◆ **WORK REQUIRED**: Leave out every picture. Copy exactly the lines from the one holding "Recreate this scene" through the one holding "R_ = math.radians".

◆ **LISTING**:
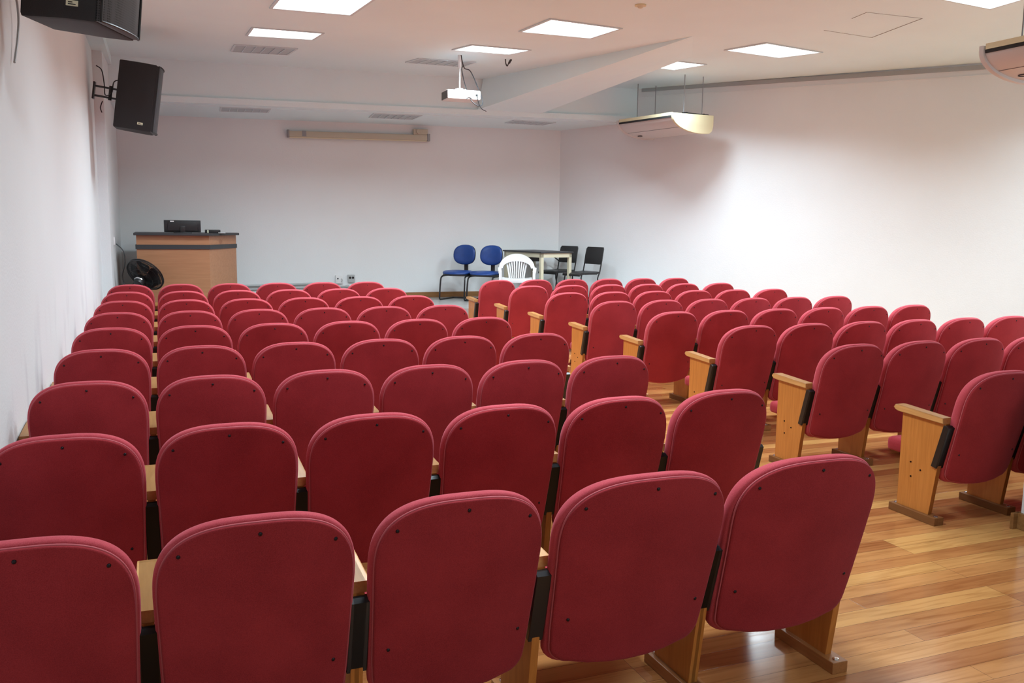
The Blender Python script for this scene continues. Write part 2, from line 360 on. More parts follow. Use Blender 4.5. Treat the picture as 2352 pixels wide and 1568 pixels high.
def rect(cx, cy, w_, d_): return [(cx - w_ / 2, cy - d_ / 2), (cx + w_ / 2, cy - d_ / 2), (cx + w_ / 2, cy + d_ / 2), (cx - w_ / 2, cy + d_ / 2)]
FX = [([(1.47, 7.22), (2.26, 7.20), (2.19, 7.92), (1.43, 7.92)], 'lit ceiling panel cut by the top edge of the photo, nearest on the left'),
      ([(1.35, 8.90), (2.08, 8.91), (2.03, 9.29), (1.33, 9.34)], 'lit ceiling panel next to the unlit grille, farther of the two on the left'),
      ([(4.13, 7.35), (4.99, 7.48), (4.92, 8.04), (4.07, 8.01)], 'large lit ceiling panel in the middle, left of the tapering beam'),
      ([(3.82, 8.92), (4.56, 8.96), (4.43, 9.29), (3.71, 9.28)], 'lit ceiling panel directly above the hanging projector'),
      ([(6.94, 7.54), (7.90, 7.76), (7.66, 8.23), (6.76, 8.07)], 'larger lit ceiling panel between beam and right wall'),
      ([(6.52, 8.93), (7.09, 9.01), (6.92, 9.51), (6.52, 9.42)], 'smallest lit ceiling panel, just above the hanging air conditioner'),
      ([(7.16, 4.77), (7.81, 4.78), (7.87, 5.35), (7.10, 5.24)], 'lit ceiling panel cut by the top right corner of the photo'),
      (rect(1.8, 4.9, .75, .6), 'added unseen fill light panel above the photo, left of the middle rows'),  # added out of view as fill light, like the five below
      (rect(4.6, 4.9, .75, .6), 'added unseen fill light panel above the photo, over the aisle'),
      (rect(1.8, 1.9, .75, .6), 'added unseen fill light panel above the nearest rows'),
      (rect(2.2, -1.7, .75, .6), 'added unseen fill light panel behind the camera'),
      (rect(7.6, 2.9, .6, .6), 'added unseen fill light panel above the near right seats'),
      (rect(10.0, 5.2, .75, .6), 'added unseen fill light panel beyond the right edge of the photo')]
for q, lb in FX: fixture('ceiling_light', q, zc, True, lb, G1, power=0.55 if 'behind the camera' in lb else 1.0)
G2 = 'unlit ceiling light panels'
fixture('ceiling_light', [(1.25, 9.94), (1.94, 9.93), (1.89, 10.35), (1.24, 10.39)], zc, False, 'unlit louvred ceiling panel behind the lit left panel, before the header', G2)
fixture('ceiling_light', [(3.49, 9.99), (4.22, 9.99), (4.18, 10.36), (3.41, 10.32)], zc, False, 'unlit ceiling panel behind the projector pole', G2)
for q, lb in (([(1.17, 11.47), (1.79, 11.47), (1.79, 11.72), (1.18, 11.76)], 'leftmost unlit panel in the stage ceiling'),
              ([(3.24, 11.47), (3.92, 11.47), (3.88, 11.82), (3.25, 11.80)], 'middle unlit panel in the stage ceiling, above the screen case end'),
              ([(5.42, 11.55), (6.10, 11.60), (6.00, 11.86), (5.37, 11.80)], 'rightmost unlit panel in the stage ceiling, near the right wall')):
    fixture('ceiling_light', q, sz, False, lb, G2)
# access hatch seam, smoke detector, cable loop, beam seam
bm = NB()
H = [(7.84, 6.86), (7.61, 5.93), (6.9, 5.93), (7.08, 6.75)]
for i, wd in ((0, .0045), (1, .0006), (2, .002), (3, .0010)):
    a = H[i]; b2 = H[(i + 1) % 4]
    if i == 2: b2 = (6.96, 6.2)
    quadwall(bm, a, b2, -0.004, 0.0, wd * 2, 1)
for v in bm.verts: v.co.z += cz(v.co.x)
tag(build('access_hatch', bm, M['trim']), 'thin dark seam lines of an access hatch in the ceiling at right', 'hatch')
r = empty('smoke_detector', (4.68, 6.5, cz(4.68)), 0, 'small round cream detector on the ceiling near the top edge', 'smoke detector')
bm = NB(); tube(bm, [(0, 0, 0), (0, 0, -.012)], .055, 20); build('base_plate', bm, M['cream'], r)
bm = NB(); tube(bm, [(0, 0, -.012), (0, 0, -.03)], [.035, .02], 20); build('sensor_head', bm, M['ivory'], r)
bm = NB(); z_ = cz(4.55); tube(bm, smoothpath([(4.52, 9.65, z_), (4.525, 9.65, z_ - .05), (4.545, 9.65, z_ - .085), (4.565, 9.65, z_ - .05), (4.60, 9.65, z_)]), .007, 6)
tube(bm, smoothpath([(4.60, 9.65, z_), (4.58, 9.65, z_ - .03), (4.57, 9.65, z_ - .05)]), .014, 6)
tag(build('cable_loop', bm, M['blackm'], smooth=True), 'short black cable loop poking from the ceiling right of the projector', 'cable')

# ---------------------------------------------------------------- auditorium chairs
PITCH = 0.55; RD = 1.0982; XR = 4.537
def prof(z):   # y of the back's mid surface; chair faces +y, apex over y=0
    if z < 0.56: return 0.034 + (0.56 - z) * 0.27
    return 0.034 - (z - 0.56) * 0.27 + (z - 0.56) ** 2 * 0.20
HW = 0.260; ZB = 0.206; ZT = 0.872
def back_outline(s=0.0, n=52):
    """outline of the back, inset by s"""
    hw = HW - s; hb_ = 0.246 - s; top = ZT - s; zs = 0.655; pts = []
    nn = 2.75
    for k in range(n + 1):          # top arch right to left
        a = math.pi * k / n; c = math.cos(a); s_ = math.sin(a)
        x = hw * math.copysign(abs(c) ** (2 / nn), c); z = zs + (top - zs) * abs(s_) ** (2 / nn)
        pts.append((x, z))
    rc = 0.06
    zb = ZB + s
    for z in (0.55, 0.45, 0.36): pts.append((-(hb_ + (hw - hb_) * (z - zb) / (zs - zb)), z))
    for k in range(7):
        a = math.pi + math.pi / 2 * k / 6
        pts.append((-hb_ + rc + rc * math.cos(a), zb + 0.022 + rc + rc * math.sin(a)))
    for x in (-0.12, -0.06, 0, 0.06, 0.12): pts.append((x, zb + 0.022 * (x / 0.19) ** 2))
    for k in range(7):
        a = 1.5 * math.pi + math.pi / 2 * k / 6
        pts.append((hb_ - rc + rc * math.cos(a), zb + 0.022 + rc + rc * math.sin(a)))
    for z in (0.36, 0.45, 0.55): pts.append((hb_ + (hw - hb_) * (z - zb) / (zs - zb), z))
    return pts
def bmap(x, z, t):
    return Vector((x, prof(z) - 0.042 * (1 - (x / HW) ** 2) + t, z))
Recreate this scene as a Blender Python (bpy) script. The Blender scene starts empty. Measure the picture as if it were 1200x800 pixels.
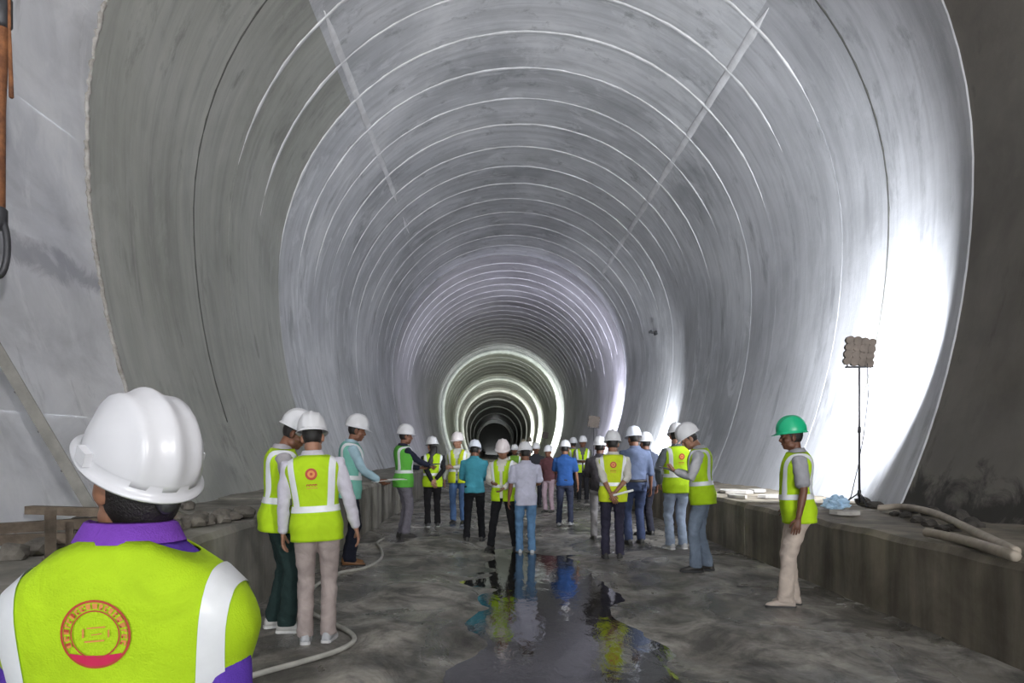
import bpy, bmesh, math, random
from mathutils import Vector, Matrix, noise
from mathutils.bvhtree import BVHTree

random.seed(7)
scene = bpy.context.scene
COL = scene.collection
R_ = math.radians

# ------------------------------------------------------------------ camera, world, lights, exposure
CAM_Z = 1.4
FPX, VX, VY = 870.0, 577.0, 527.0          # focal length and vanishing point in pixels of the 1200x800 frame
cam = bpy.data.cameras.new('camera')
cam.sensor_width = 36.0
cam.lens = FPX / 1200 * 36.0
cam.shift_x = (600 - VX) / 1200
cam.shift_y = (VY - 400) / 1200
cam.clip_end = 1000
cam.clip_start = 0.05
cam_o = bpy.data.objects.new('camera', cam)
COL.objects.link(cam_o)
cam_o.location = (0, 0, CAM_Z)
cam_o.rotation_euler = (R_(90), 0, 0)
scene.camera = cam_o

world = bpy.data.worlds.new('fill_sky')  # pale sky that supplies the fill through the added portal
scene.world = world
world.use_nodes = True
bg = world.node_tree.nodes['Background']
bg.inputs[0].default_value = (0.93, 0.97, 1.0, 1)
bg.inputs[1].default_value = 14.0
scene.view_settings.view_transform = 'Standard'
scene.view_settings.look = 'None'
scene.view_settings.gamma = 1.0
scene.view_settings.use_curve_mapping = False
scene.view_settings.exposure = 0.2
scene.cycles.use_denoising = True
scene.cycles.max_bounces = 10
scene.cycles.diffuse_bounces = 7
scene.cycles.sample_clamp_indirect = 8.0

# unseen open portal behind the photographer, added for fill daylight: guides the sampling of the daylight that comes in there
pl = bpy.data.lights.new('fill_portal', 'AREA')
pl.shape = 'RECTANGLE'
pl.size, pl.size_y = 12, 12
pl.cycles.is_portal = True
po = bpy.data.objects.new('fill_portal', pl)
COL.objects.link(po)
po.location = (0.73, -30.2, 4.9)
po.rotation_euler = (R_(90), 0, 0)

# power of the work floods, aimed from their stands (near, low, middle, far), and of the flood added behind for fill
FLOOD_W = dict(near=470, low=260, mid=680, far=1100, rear_fill=650)

# ------------------------------------------------------------------ helpers
def link(o, parent=None):
    COL.objects.link(o)
    if parent is not None:
        o.parent = parent
    return o

def tag(o, label=None, cat=None, group=None, kind=None):
    if label: o['label'] = label
    if cat: o['category'] = cat
    if group: o['group'] = group
    if kind: o['kind'] = kind
    return o

def empty(name, loc=(0, 0, 0), rz=0.0):
    o = bpy.data.objects.new(name, None)
    o.empty_display_size = 0.1
    COL.objects.link(o)
    o.location = loc
    o.rotation_euler = (0, 0, rz)
    return o

class MB:
    def __init__(s):
        s.v, s.f, s.m = [], [], []
    def add(s, vs, fs, mi=0):
        b = len(s.v)
        s.v += [tuple(p) for p in vs]
        s.f += [tuple(b + i for i in f) for f in fs]
        s.m += [mi] * len(fs)
        return s
    def box(s, c, d, rot=None, mi=0):
        M = Matrix.Translation(c) @ (rot.to_4x4() if rot else Matrix())
        vs = [M @ Vector((x * d[0] / 2, y * d[1] / 2, z * d[2] / 2)) for x in (-1, 1) for y in (-1, 1) for z in (-1, 1)]
        return s.add(vs, [(0, 1, 3, 2), (4, 6, 7, 5), (0, 4, 5, 1), (2, 3, 7, 6), (0, 2, 6, 4), (1, 5, 7, 3)], mi)
    def tube(s, pts, rad, segs=12, up=None, mi=0, round_caps=True):
        """swept ellipse through pts; rad = list of r or (ra, rb)"""
        pts = [Vector(p) for p in pts]
        rad = [(r, r) if not isinstance(r, (tuple, list)) else r for r in rad]
        n = len(pts)
        tans = []
        for i in range(n):
            t = pts[min(i + 1, n - 1)] - pts[max(i - 1, 0)]
            tans.append(t.normalized() if t.length > 1e-9 else Vector((0, 0, 1)))
        u = Vector(up) if up is not None else (Vector((1, 0, 0)) if abs(tans[0].x) < 0.8 else Vector((0, 1, 0)))
        rings = []
        if round_caps:
            seq = [(pts[0] - tans[0] * max(rad[0]) * .45, tans[0], (rad[0][0] * .6, rad[0][1] * .6))]
        else:
            seq = []
        seq += [(pts[i], tans[i], rad[i]) for i in range(n)]
        if round_caps:
            seq.append((pts[-1] + tans[-1] * max(rad[-1]) * .45, tans[-1], (rad[-1][0] * .6, rad[-1][1] * .6)))
        for p, t, r in seq:
            a = (u - t * u.dot(t))
            if a.length < 1e-4:
                a = t.orthogonal()
            a.normalize()
            b = t.cross(a)
            u = a
            rings.append([p + a * (r[0] * math.cos(2 * math.pi * k / segs)) + b * (r[1] * math.sin(2 * math.pi * k / segs)) for k in range(segs)])
        return s.loft(rings, mi)
    def loft(s, rings, mi=0, caps=True):
        m = len(rings[0])
        vs = [p for r in rings for p in r]
        fs = []
        for i in range(len(rings) - 1):
            for k in range(m):
                k2 = (k + 1) % m
                fs.append((i * m + k, i * m + k2, (i + 1) * m + k2, (i + 1) * m + k))
        if caps:
            fs.append(tuple(range(m - 1, -1, -1)))
            fs.append(tuple((len(rings) - 1) * m + k for k in range(m)))
        return s.add(vs, fs, mi)
    def ell(s, c, r, rot=None, n=14, m=9, mi=0):
        c = Vector(c)
        rings = []
        for i in range(1, m):
            t = math.pi * i / m
            ring = []
            for k in range(n):
                a = 2 * math.pi * k / n
                p = Vector((r[0] * math.sin(t) * math.cos(a), r[1] * math.sin(t) * math.sin(a), -r[2] * math.cos(t)))
                ring.append(c + (rot @ p if rot else p))
            rings.append(ring)
        return s.loft(rings, mi)
    def mesh(s, name):
        me = bpy.data.meshes.new(name)
        me.from_pydata(s.v, [], s.f)
        if any(s.m):
            me.polygons.foreach_set('material_index', s.m)
        me.update()
        return me
    def build(s, name, mats, parent=None, smooth=False, loc=None):
        me = s.mesh(name)
        bm = bmesh.new(); bm.from_mesh(me)
        bmesh.ops.recalc_face_normals(bm, faces=bm.faces)
        bm.to_mesh(me); bm.free()
        for m in (mats if isinstance(mats, (list, tuple)) else [mats]):
            me.materials.append(m)
        if smooth:
            me.polygons.foreach_set('use_smooth', [True] * len(me.polygons))
        o = bpy.data.objects.new(name, me)
        link(o, parent)
        if loc is not None:
            o.location = loc
        return o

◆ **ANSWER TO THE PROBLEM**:
Recreate this scene as a Blender Python (bpy) script. The Blender scene starts empty. Measure the picture as if it were 1200x800 pixels.
import bpy, bmesh, math, random
from mathutils import Vector, Matrix, noise
from mathutils.bvhtree import BVHTree

random.seed(7)
scene = bpy.context.scene
COL = scene.collection
R_ = math.radians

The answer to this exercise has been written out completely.